Source data
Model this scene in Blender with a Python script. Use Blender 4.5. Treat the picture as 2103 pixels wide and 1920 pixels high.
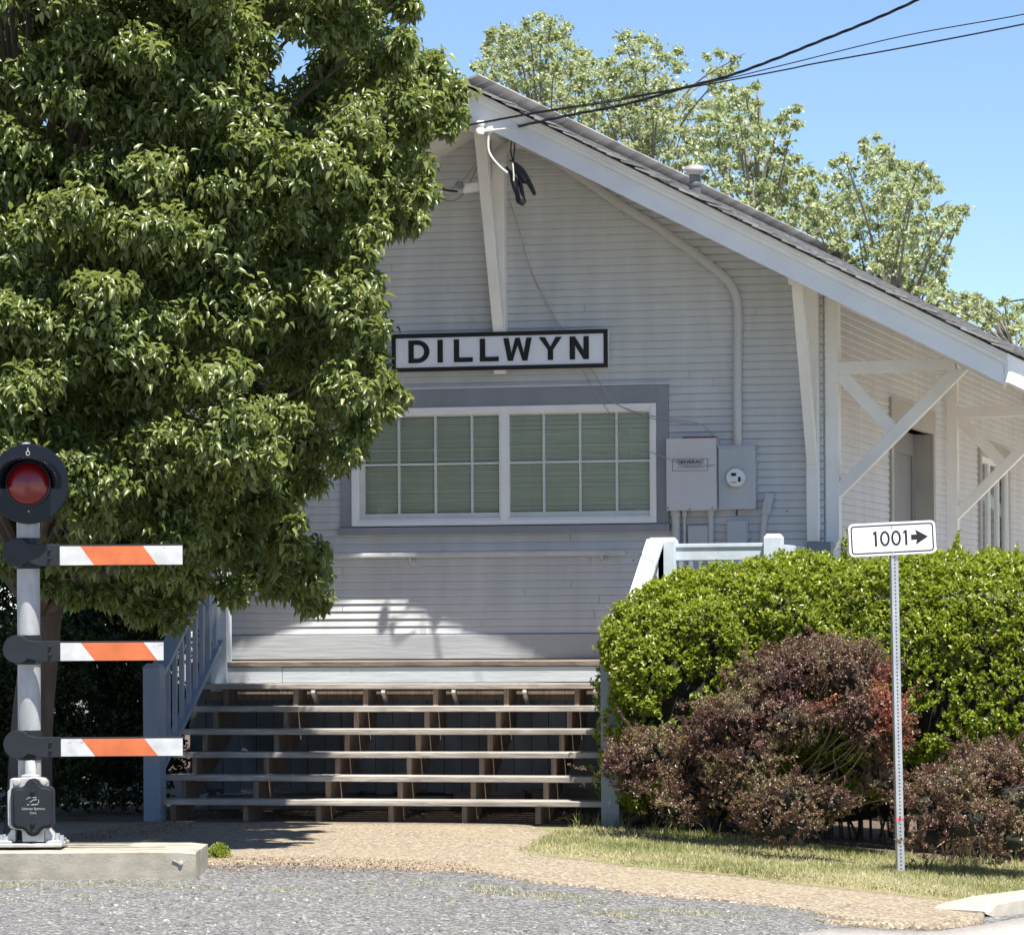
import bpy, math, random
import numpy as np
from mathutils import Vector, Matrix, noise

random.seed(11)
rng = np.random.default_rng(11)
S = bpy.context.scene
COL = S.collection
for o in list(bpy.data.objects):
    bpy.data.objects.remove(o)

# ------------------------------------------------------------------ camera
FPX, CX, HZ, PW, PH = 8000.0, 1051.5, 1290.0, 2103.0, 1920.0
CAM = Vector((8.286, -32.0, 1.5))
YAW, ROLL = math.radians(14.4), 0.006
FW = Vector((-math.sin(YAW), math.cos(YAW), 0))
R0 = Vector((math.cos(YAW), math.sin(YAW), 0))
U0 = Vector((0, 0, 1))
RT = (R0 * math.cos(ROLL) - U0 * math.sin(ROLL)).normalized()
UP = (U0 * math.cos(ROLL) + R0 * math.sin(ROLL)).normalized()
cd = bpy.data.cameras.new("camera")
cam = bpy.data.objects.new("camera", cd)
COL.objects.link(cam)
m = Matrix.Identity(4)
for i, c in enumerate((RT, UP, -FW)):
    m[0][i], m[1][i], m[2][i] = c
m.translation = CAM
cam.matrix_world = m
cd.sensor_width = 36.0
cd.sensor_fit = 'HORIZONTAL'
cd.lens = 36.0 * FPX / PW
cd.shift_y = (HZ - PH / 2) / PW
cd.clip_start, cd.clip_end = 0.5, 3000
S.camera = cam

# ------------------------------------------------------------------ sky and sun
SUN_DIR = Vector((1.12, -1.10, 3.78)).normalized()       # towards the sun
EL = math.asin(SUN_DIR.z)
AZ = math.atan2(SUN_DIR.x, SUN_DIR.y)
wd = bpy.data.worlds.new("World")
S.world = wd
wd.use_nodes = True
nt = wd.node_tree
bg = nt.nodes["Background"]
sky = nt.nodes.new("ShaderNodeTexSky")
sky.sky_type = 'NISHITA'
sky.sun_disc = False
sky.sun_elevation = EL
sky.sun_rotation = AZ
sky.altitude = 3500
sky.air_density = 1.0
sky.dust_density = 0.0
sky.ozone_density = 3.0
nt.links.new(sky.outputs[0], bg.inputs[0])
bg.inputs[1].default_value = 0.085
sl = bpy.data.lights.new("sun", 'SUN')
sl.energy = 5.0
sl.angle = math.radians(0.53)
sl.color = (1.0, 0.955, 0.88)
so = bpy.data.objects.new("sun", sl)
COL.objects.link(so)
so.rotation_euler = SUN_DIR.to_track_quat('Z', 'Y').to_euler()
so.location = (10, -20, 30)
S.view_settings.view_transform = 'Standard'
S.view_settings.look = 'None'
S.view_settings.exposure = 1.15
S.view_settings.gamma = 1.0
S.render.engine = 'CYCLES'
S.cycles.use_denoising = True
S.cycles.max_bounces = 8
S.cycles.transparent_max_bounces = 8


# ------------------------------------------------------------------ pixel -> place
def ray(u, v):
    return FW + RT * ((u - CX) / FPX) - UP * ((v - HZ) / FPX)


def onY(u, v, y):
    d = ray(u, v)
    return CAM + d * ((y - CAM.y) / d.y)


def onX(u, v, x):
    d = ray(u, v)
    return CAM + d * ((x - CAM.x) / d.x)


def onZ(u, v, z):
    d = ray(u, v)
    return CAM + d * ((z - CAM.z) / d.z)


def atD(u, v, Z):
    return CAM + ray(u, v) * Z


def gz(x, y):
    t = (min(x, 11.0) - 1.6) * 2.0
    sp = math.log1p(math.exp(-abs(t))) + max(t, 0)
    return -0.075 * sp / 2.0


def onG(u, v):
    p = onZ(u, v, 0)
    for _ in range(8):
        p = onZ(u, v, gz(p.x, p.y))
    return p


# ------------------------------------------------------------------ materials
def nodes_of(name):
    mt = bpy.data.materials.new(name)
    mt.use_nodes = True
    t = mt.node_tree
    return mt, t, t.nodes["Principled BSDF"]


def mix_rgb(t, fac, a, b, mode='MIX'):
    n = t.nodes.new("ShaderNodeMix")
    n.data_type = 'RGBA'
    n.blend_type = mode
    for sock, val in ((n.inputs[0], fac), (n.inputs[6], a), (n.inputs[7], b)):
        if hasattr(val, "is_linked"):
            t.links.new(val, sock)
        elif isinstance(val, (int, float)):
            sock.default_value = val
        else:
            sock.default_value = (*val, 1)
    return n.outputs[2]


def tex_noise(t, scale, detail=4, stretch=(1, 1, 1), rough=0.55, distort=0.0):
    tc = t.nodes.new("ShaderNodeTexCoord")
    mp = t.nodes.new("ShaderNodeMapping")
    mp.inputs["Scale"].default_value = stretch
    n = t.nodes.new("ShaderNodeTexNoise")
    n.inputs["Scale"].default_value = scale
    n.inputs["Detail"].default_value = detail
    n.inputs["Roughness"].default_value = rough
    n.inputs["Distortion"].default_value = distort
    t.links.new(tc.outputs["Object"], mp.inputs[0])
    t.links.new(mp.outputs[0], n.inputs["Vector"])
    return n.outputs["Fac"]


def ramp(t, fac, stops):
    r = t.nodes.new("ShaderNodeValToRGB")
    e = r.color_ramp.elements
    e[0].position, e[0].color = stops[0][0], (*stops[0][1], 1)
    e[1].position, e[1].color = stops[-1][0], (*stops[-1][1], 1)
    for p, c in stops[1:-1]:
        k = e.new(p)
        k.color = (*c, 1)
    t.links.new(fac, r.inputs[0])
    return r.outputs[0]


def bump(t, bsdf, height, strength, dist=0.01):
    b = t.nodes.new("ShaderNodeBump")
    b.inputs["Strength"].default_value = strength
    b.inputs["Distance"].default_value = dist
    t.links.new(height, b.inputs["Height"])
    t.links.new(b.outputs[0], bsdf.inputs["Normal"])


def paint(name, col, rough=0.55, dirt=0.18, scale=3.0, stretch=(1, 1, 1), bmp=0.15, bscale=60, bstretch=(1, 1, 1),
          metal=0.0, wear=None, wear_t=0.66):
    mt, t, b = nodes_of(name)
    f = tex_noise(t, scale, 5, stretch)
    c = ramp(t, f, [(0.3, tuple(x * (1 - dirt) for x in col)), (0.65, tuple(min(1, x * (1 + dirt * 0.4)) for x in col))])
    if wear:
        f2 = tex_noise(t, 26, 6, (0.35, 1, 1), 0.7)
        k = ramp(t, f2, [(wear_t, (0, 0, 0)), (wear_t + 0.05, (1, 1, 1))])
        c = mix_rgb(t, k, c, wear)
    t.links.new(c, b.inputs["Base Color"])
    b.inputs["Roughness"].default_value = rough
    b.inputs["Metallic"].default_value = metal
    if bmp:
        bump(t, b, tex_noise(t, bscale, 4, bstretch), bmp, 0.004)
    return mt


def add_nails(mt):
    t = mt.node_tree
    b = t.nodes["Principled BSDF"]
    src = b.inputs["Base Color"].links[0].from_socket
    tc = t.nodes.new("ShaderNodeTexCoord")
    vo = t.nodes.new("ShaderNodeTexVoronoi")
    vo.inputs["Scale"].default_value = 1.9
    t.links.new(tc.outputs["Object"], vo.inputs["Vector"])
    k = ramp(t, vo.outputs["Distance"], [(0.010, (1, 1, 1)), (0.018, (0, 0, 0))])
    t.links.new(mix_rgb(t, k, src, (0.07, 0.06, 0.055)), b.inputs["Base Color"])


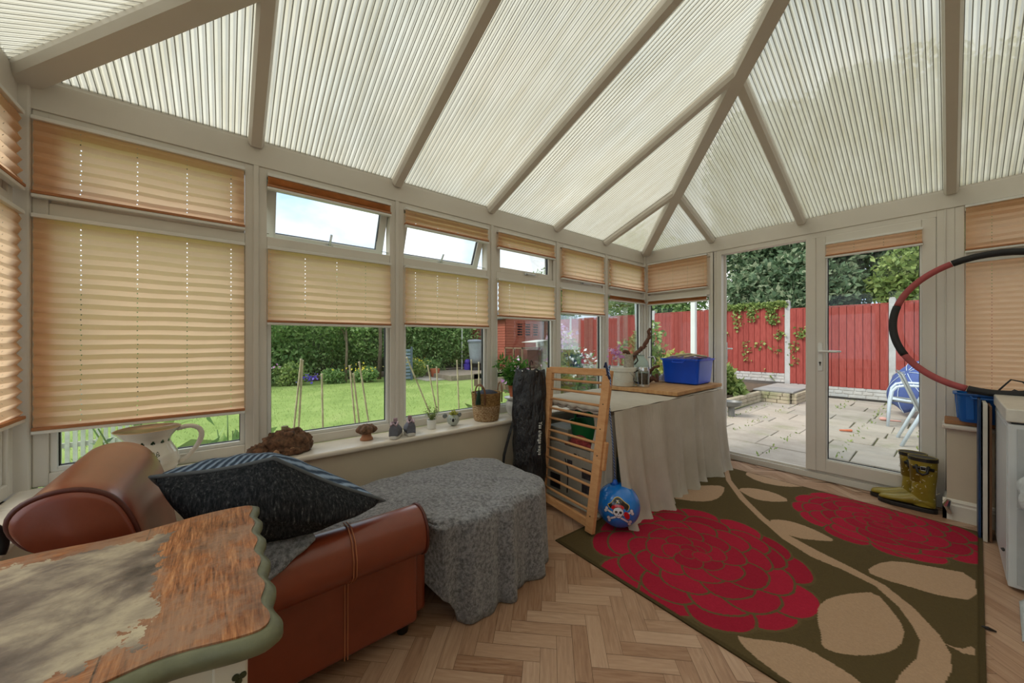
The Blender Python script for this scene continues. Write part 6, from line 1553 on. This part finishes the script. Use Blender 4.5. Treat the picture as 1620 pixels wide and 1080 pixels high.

● **Exercise instructions**:
Quote the records above exactly, leaving out any pictures.

● **Solution to the exercise**:
Model this scene in Blender with a Python script. Use Blender 4.5. Treat the picture as 2103 pixels wide and 1920 pixels high.
import bpy, math, random
import numpy as np
from mathutils import Vector, Matrix, noise

random.seed(11)
rng = np.random.default_rng(11)
S = bpy.context.scene
COL = S.collection
for o in list(bpy.data.objects):
    bpy.data.objects.remove(o)

# ------------------------------------------------------------------ camera
FPX, CX, HZ, PW, PH = 8000.0, 1051.5, 1290.0, 2103.0, 1920.0
CAM = Vector((8.286, -32.0, 1.5))
YAW, ROLL = math.radians(14.4), 0.006
FW = Vector((-math.sin(YAW), math.cos(YAW), 0))
R0 = Vector((math.cos(YAW), math.sin(YAW), 0))
U0 = Vector((0, 0, 1))
RT = (R0 * math.cos(ROLL) - U0 * math.sin(ROLL)).normalized()
UP = (U0 * math.cos(ROLL) + R0 * math.sin(ROLL)).normalized()
cd = bpy.data.cameras.new("camera")
cam = bpy.data.objects.new("camera", cd)
COL.objects.link(cam)
m = Matrix.Identity(4)
for i, c in enumerate((RT, UP, -FW)):
    m[0][i], m[1][i], m[2][i] = c
m.translation = CAM
cam.matrix_world = m
cd.sensor_width = 36.0
cd.sensor_fit = 'HORIZONTAL'
cd.lens = 36.0 * FPX / PW
cd.shift_y = (HZ - PH / 2) / PW
cd.clip_start, cd.clip_end = 0.5, 3000
S.camera = cam

# ------------------------------------------------------------------ sky and sun
SUN_DIR = Vector((1.12, -1.10, 3.78)).normalized()       # towards the sun
EL = math.asin(SUN_DIR.z)
AZ = math.atan2(SUN_DIR.x, SUN_DIR.y)
wd = bpy.data.worlds.new("World")
S.world = wd
wd.use_nodes = True
nt = wd.node_tree
bg = nt.nodes["Background"]
sky = nt.nodes.new("ShaderNodeTexSky")
sky.sky_type = 'NISHITA'
sky.sun_disc = False
sky.sun_elevation = EL
sky.sun_rotation = AZ
sky.altitude = 3500
sky.air_density = 1.0
sky.dust_density = 0.0
sky.ozone_density = 3.0
nt.links.new(sky.outputs[0], bg.inputs[0])
bg.inputs[1].default_value = 0.085
sl = bpy.data.lights.new("sun", 'SUN')
sl.energy = 5.0
sl.angle = math.radians(0.53)
sl.color = (1.0, 0.955, 0.88)
so = bpy.data.objects.new("sun", sl)
COL.objects.link(so)
so.rotation_euler = SUN_DIR.to_track_quat('Z', 'Y').to_euler()
so.location = (10, -20, 30)
S.view_settings.view_transform = 'Standard'
S.view_settings.look = 'None'
S.view_settings.exposure = 1.15
S.view_settings.gamma = 1.0
S.render.engine = 'CYCLES'
S.cycles.use_denoising = True
S.cycles.max_bounces = 8
S.cycles.transparent_max_bounces = 8


# ------------------------------------------------------------------ pixel -> place
def ray(u, v):
    return FW + RT * ((u - CX) / FPX) - UP * ((v - HZ) / FPX)


def onY(u, v, y):
    d = ray(u, v)
    return CAM + d * ((y - CAM.y) / d.y)


def onX(u, v, x):
    d = ray(u, v)
    return CAM + d * ((x - CAM.x) / d.x)


def onZ(u, v, z):
    d = ray(u, v)
    return CAM + d * ((z - CAM.z) / d.z)


def atD(u, v, Z):
    return CAM + ray(u, v) * Z


def gz(x, y):
    t = (min(x, 11.0) - 1.6) * 2.0
    sp = math.log1p(math.exp(-abs(t))) + max(t, 0)
    return -0.075 * sp / 2.0


def onG(u, v):
    p = onZ(u, v, 0)
    for _ in range(8):
        p = onZ(u, v, gz(p.x, p.y))
    return p


# ------------------------------------------------------------------ materials
def nodes_of(name):
    mt = bpy.data.materials.new(name)
    mt.use_nodes = True
    t = mt.node_tree
    return mt, t, t.nodes["Principled BSDF"]


def mix_rgb(t, fac, a, b, mode='MIX'):
    n = t.nodes.new("ShaderNodeMix")
    n.data_type = 'RGBA'
    n.blend_type = mode
    for sock, val in ((n.inputs[0], fac), (n.inputs[6], a), (n.inputs[7], b)):
        if hasattr(val, "is_linked"):
            t.links.new(val, sock)
        elif isinstance(val, (int, float)):
            sock.default_value = val
        else:
            sock.default_value = (*val, 1)
    return n.outputs[2]


def tex_noise(t, scale, detail=4, stretch=(1, 1, 1), rough=0.55, distort=0.0):
    tc = t.nodes.new("ShaderNodeTexCoord")
    mp = t.nodes.new("ShaderNodeMapping")
    mp.inputs["Scale"].default_value = stretch
    n = t.nodes.new("ShaderNodeTexNoise")
    n.inputs["Scale"].default_value = scale
    n.inputs["Detail"].default_value = detail
    n.inputs["Roughness"].default_value = rough
    n.inputs["Distortion"].default_value = distort
    t.links.new(tc.outputs["Object"], mp.inputs[0])
    t.links.new(mp.outputs[0], n.inputs["Vector"])
    return n.outputs["Fac"]


def ramp(t, fac, stops):
    r = t.nodes.new("ShaderNodeValToRGB")
    e = r.color_ramp.elements
    e[0].position, e[0].color = stops[0][0], (*stops[0][1], 1)
    e[1].position, e[1].color = stops[-1][0], (*stops[-1][1], 1)
    for p, c in stops[1:-1]:
        k = e.new(p)
        k.color = (*c, 1)
    t.links.new(fac, r.inputs[0])
    return r.outputs[0]


def bump(t, bsdf, height, strength, dist=0.01):
    b = t.nodes.new("ShaderNodeBump")
    b.inputs["Strength"].default_value = strength
    b.inputs["Distance"].default_value = dist
    t.links.new(height, b.inputs["Height"])
    t.links.new(b.outputs[0], bsdf.inputs["Normal"])


def paint(name, col, rough=0.55, dirt=0.18, scale=3.0, stretch=(1, 1, 1), bmp=0.15, bscale=60, bstretch=(1, 1, 1),
          metal=0.0, wear=None, wear_t=0.66):
    mt, t, b = nodes_of(name)
    f = tex_noise(t, scale, 5, stretch)
    c = ramp(t, f, [(0.3, tuple(x * (1 - dirt) for x in col)), (0.65, tuple(min(1, x * (1 + dirt * 0.4)) for x in col))])
    if wear:
        f2 = tex_noise(t, 26, 6, (0.35, 1, 1), 0.7)
        k = ramp(t, f2, [(wear_t, (0, 0, 0)), (wear_t + 0.05, (1, 1, 1))])
        c = mix_rgb(t, k, c, wear)
    t.links.new(c, b.inputs["Base Color"])
    b.inputs["Roughness"].default_value = rough
    b.inputs["Metallic"].default_value = metal
    if bmp:
        bump(t, b, tex_noise(t, bscale, 4, bstretch), bmp, 0.004)
    return mt


def add_nails(mt):
    t = mt.node_tree
    b = t.nodes["Principled BSDF"]
    src = b.inputs["Base Color"].links[0].from_socket
    tc = t.nodes.new("ShaderNodeTexCoord")
    vo = t.nodes.new("ShaderNodeTexVoronoi")
    vo.inputs["Scale"].default_value = 1.9
    t.links.new(tc.outputs["Object"], vo.inputs["Vector"])
    k = ramp(t, vo.outputs["Distance"], [(0.010, (1, 1, 1)), (0.018, (0, 0, 0))])
    t.links.new(mix_rgb(t, k, src, (0.07, 0.06, 0.055)), b.inputs["Base Color"])


The Blender Python script for this scene continues. Write part 6, from line 1553 on. This part finishes the script. Use Blender 4.5. Treat the picture as 1620 pixels wide and 1080 pixels high.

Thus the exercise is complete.